A question though - what advantage does transferring the gas from one container (a Restek sampler or a cylinder) to another (a headspace vial) confer ?. Is it just so that the vials can be queued and analysed automatically ?

Peter
For me, the GC I typically use to analyze CO2 has 2 rotary valves with fixed-volume loops on them, 2 columns (a nonpolar phase and a polar phase), and 2 FID detectors. If I need to use mass spec. to confirm the identity of an unknown, I use the vial technique and SPME to get the sample into my GCMS.
OK, so you do not need quantitative repeatability. Presumably you need confirmations rarely enough that it is not worth putting septum ports on the Restek sample containers.

Peter
Peter Apps
Hi SommerTag,

I am Roger Bardsley an Application Chemist for Teledyne Tekmar working with our headspace instruments. We have application notes for detecting light hydrocarbons (methan, ethane, ethene and propane) in water. While developing this method I created standards by 2 separate methods. Please feel free to contact me about soultions to your question. I think it is possbile, however I will need a little more backgorund on your samples.
Filling a vial with gas certainly can be done repeatably, but the two methods presented show that the procedure and the hardware have to be adapted to the job.

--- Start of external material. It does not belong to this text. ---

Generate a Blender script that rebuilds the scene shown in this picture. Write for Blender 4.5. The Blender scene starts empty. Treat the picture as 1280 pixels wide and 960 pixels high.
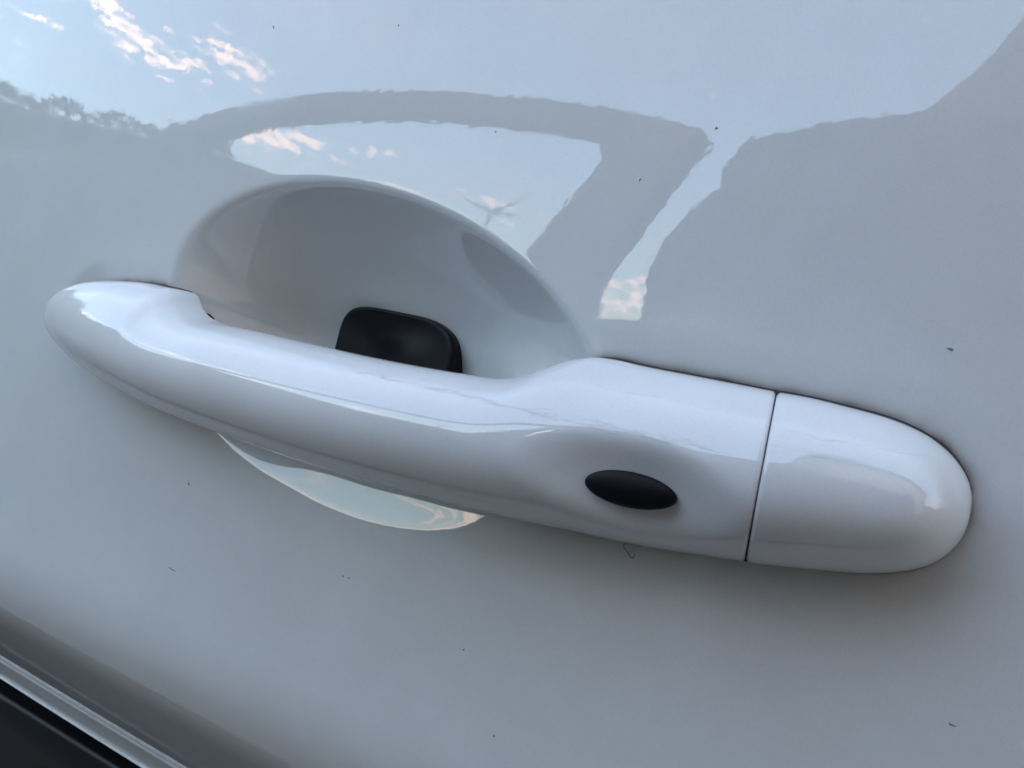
import bpy, bmesh, math, random
import numpy as np
from mathutils import Matrix, Vector

random.seed(7)
rng = np.random.default_rng(11)
SC = bpy.context.scene
COL = SC.collection
R = math.radians

# ------------------------------------------------------------------ frame of the door
# local door frame: u runs to the rear of the car, v up the panel, n out of the panel (all in mm)
TILT = R(6.0)          # the panel leans out at the top, below the shoulder line of the car
Z0 = 1.10               # height of the handle above the ground
DOOR = (Matrix.Translation((0, 0, Z0)) @ Matrix.Rotation(TILT, 4, 'X') @
        Matrix(((.001, 0, 0, 0), (0, 0, -.001, 0), (0, .001, 0, 0), (0, 0, 0, 1))))
DM = np.array(DOOR)


def W(p):
    """local mm (N,3) -> world metres"""
    p = np.asarray(p, float)
    return p @ DM[:3, :3].T + DM[:3, 3]


# ------------------------------------------------------------------ camera
cam = bpy.data.cameras.new('camera')
cam_o = bpy.data.objects.new('camera', cam)
COL.objects.link(cam_o)
ax_r = (DOOR.to_3x3() @ Vector((0.86947977, 0.19351059, -0.45448716))).normalized()
ax_u = (DOOR.to_3x3() @ Vector((-0.15590672, 0.98054937, 0.11923098))).normalized()
ax_b = (DOOR.to_3x3() @ Vector((0.46871956, -0.03281132, 0.88273744))).normalized()
CAM_L = np.array((108.70, -2.50, 137.32))
cl = Vector(W([CAM_L])[0])
cam_o.matrix_world = Matrix((
    (ax_r.x, ax_u.x, ax_b.x, cl.x), (ax_r.y, ax_u.y, ax_b.y, cl.y),
    (ax_r.z, ax_u.z, ax_b.z, cl.z), (0, 0, 0, 1)))
cam.sensor_width = 36
cam.lens = 27.0
cam.clip_start = 0.01
cam.clip_end = 2000
cam.dof.use_dof = True
cam.dof.focus_distance = 0.150
cam.dof.aperture_fstop = 90
SC.camera = cam_o

# ------------------------------------------------------------------ light: dusk sky, sun low behind the car
world = bpy.data.worlds.new('World')
SC.world = world
world.use_nodes = True
SUN_EL, SUN_ROT = R(9.0), R(15)      # sun_rotation: 0 = +Y, turning clockwise seen from above


CLOUD_LIT, CLOUD_GREY, HAZE = (8.0, 5.9, 4.9), (2.40, 2.46, 2.78), .32
# bearing, elevation, half widths (degrees), slope, strength
CLOUDS = [(-57.6, 16.4, 4.6, 1.3, -.26, .62), (-60.8, 18.2, 3.2, 1.1, -.45, .60), (-51.6, 16.9, 3.2, 1.4, -.24, .62),
          (-64.5, 16.1, 2.0, .60, -.1, .48), (-47.5, 12.3, 5.5, 1.2, .0, .60), (-38.0, 4.8, 5.0, 1.6, .0, .60), (-38.3, 8.6, 2.4, 1.5, .1, .66), (-31.0, 10.4, 4.4, .65, -.06, .46),
          (-29.3, 8.6, 2.0, .8, -.40, .42), (-40.0, 12.7, 3.4, .55, .0, .38), (-21.0, 4.6, 9.0, 2.2, .0, .50),
          (-75.0, 14.0, 8.0, 1.6, -.1, .48), (24.0, 9.0, 8.0, 1.4, .1, .48), (55.0, 12.0, 9.0, 1.6, .0, .48)]


def build_world():
    nt = world.node_tree
    N, L = nt.nodes, nt.links
    bg = N['Background']
    sky = N.new('ShaderNodeTexSky')
    sky.sky_type = 'NISHITA'
    sky.sun_disc = False
    sky.sun_elevation = SUN_EL
    sky.sun_rotation = SUN_ROT
    sky.air_density = 1.0
    sky.dust_density = 1.5
    sky.ozone_density = 2.0
    tc = N.new('ShaderNodeTexCoord')

    def M(op, a, b=None, c=None):
        n = N.new('ShaderNodeMath'); n.operation = op
        for i, x in enumerate((a, b, c)):
            if x is None: continue
            if isinstance(x, (int, float)): n.inputs[i].default_value = x
            else: L.new(x, n.inputs[i])
        return n.outputs[0]

    def ramp(x, lo, hi, to=1.0):
        n = N.new('ShaderNodeMapRange'); n.interpolation_type = 'SMOOTHSTEP'
        n.inputs['From Min'].default_value = lo; n.inputs['From Max'].default_value = hi
        n.inputs['To Max'].default_value = to
        L.new(x, n.inputs['Value']); return n.outputs[0]
    # evening clouds: torn streaks at a few bearings, broken up by noise in bearing and elevation
    sep = N.new('ShaderNodeSeparateXYZ'); L.new(tc.outputs['Generated'], sep.inputs[0])
    az = M('MULTIPLY', M('ARCTAN2', sep.outputs['X'], M('MULTIPLY', sep.outputs['Y'], -1.0)), 57.2958)
    el = M('MULTIPLY', M('ARCSINE', sep.outputs['Z']), 57.2958)
    cmb = N.new('ShaderNodeCombineXYZ')
    L.new(M('MULTIPLY', az, 0.10), cmb.inputs[0])
    L.new(M('MULTIPLY_ADD', el, 0.26, M('MULTIPLY', az, 0.05)), cmb.inputs[1])
    fine = N.new('ShaderNodeTexNoise'); fine.inputs['Scale'].default_value = 6.5
    fine.inputs['Detail'].default_value = 9; fine.inputs['Roughness'].default_value = 0.6
    fine.inputs['Distortion'].default_value = 0.4
    L.new(cmb.outputs[0], fine.inputs['Vector'])
    broad = N.new('ShaderNodeTexNoise'); broad.inputs['Scale'].default_value = 0.5
    broad.inputs['Detail'].default_value = 2
    L.new(cmb.outputs[0], broad.inputs['Vector'])
    boost = None
    for (a, e, wa, we, sl, amp) in CLOUDS:
        da = M('SUBTRACT', az, a)
        de = M('SUBTRACT', M('SUBTRACT', el, e), M('MULTIPLY', da, sl))
        q = M('ADD', M('POWER', M('ABSOLUTE', M('DIVIDE', da, wa)), 2.0), M('POWER', M('ABSOLUTE', M('DIVIDE', de, we)), 2.0))
        g = M('MULTIPLY', M('EXPONENT', M('MULTIPLY', q, -1.0)), amp)
        boost = g if boost is None else M('MAXIMUM', boost, g)
    field = M('ADD', M('MULTIPLY_ADD', fine.outputs['Fac'], 2.4, -.85), boost)
    cl1 = M('MULTIPLY', ramp(field, .70, 1.02), .85)
    veil = M('MULTIPLY', M('MULTIPLY', ramp(M('ADD', M('MULTIPLY', broad.outputs['Fac'], .6), M('MULTIPLY', fine.outputs['Fac'], .4)), .45, .68),
                           ramp(el, 75.0, 8.0)), .25)
    veil = M('ADD', veil, HAZE)
    mix0 = N.new('ShaderNodeMix'); mix0.data_type = 'RGBA'
    mix0.inputs[7].default_value = (CLOUD_GREY[0], CLOUD_GREY[1], CLOUD_GREY[2], 1)
    L.new(veil, mix0.inputs[0]); L.new(sky.outputs[0], mix0.inputs[6])
    mix = N.new('ShaderNodeMix'); mix.data_type = 'RGBA'
    mix.inputs[7].default_value = (CLOUD_LIT[0], CLOUD_LIT[1], CLOUD_LIT[2], 1)
    L.new(cl1, mix.inputs[0]); L.new(mix0.outputs[2], mix.inputs[6])
    L.new(mix.outputs[2], bg.inputs['Color'])
    bg.inputs['Strength'].default_value = 0.15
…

A question though - what advantage does transferring the gas from one container (a Restek sampler or a cylinder) to another (a headspace vial) confer ?. Is it just so that the vials can be queued and analysed automatically ?

Peter
For me, the GC I typically use to analyze CO2 has 2 rotary valves with fixed-volume loops on them, 2 columns (a nonpolar phase and a polar phase), and 2 FID detectors. If I need to use mass spec. to confirm the identity of an unknown, I use the vial technique and SPME to get the sample into my GCMS.
OK, so you do not need quantitative repeatability. Presumably you need confirmations rarely enough that it is not worth putting septum ports on the Restek sample containers.

Peter
The vial method is quantitative. I can fill a vial with a standard and calibrate with the SPME sampling. Vial Sampling + SPME Sampling + Injection gives me better than 5% RSD on things like acetaldehyde, ethanol, dimethylsulfide, BTEX.